According to The Associated Press, the panel ruled that the governor's order had a "minimal effect" on the journalists' ability to do their jobs.

Please. Banning state employees from talking to reporters and/or columnists from the state's largest newspaper is a bit like banning seed dealers from talking to farmers.

Even worse, what this ruling does is sanction this governor's decision to use the power of his office to punish those who don't give him favorable coverage.

If Ehrlich were allowed to get away with this, the only news readers would get would be feel-good, happy-talk stories that don't ask probing questions because reporters would fear being added to the governor's enemies list.

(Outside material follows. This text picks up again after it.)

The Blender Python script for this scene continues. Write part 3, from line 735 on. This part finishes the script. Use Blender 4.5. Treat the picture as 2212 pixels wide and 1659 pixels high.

And, although this ruling says much about the judges' lack of respect for the First Amendment, the controversy says more about the governor and his lack of tolerance for hard-edged reporting and commentary.

Given that, citizens should be glad he wasn't one of the Founding Fathers and the target of criticism such as that aimed at Thomas Jefferson.

In Edwin Emery's history of U.S. Journalism, "The Press and America," he writes that in 1805, the New England Palladium referred to Thomas Jefferson as "a coward, a calumniator, plagiarist, a spiritless animal."

Despite such criticism, Jefferson stuck by his resolve to protect the free press, feeling that when offered many varying views, citizens would use reason rather than emotion to figure out the best course.

In banning state employees from speaking to certain Sun staffers, the governor is saying that he knows better than citizens do about what they should be able to read.

If that doesn't scare Marylanders, then nothing will.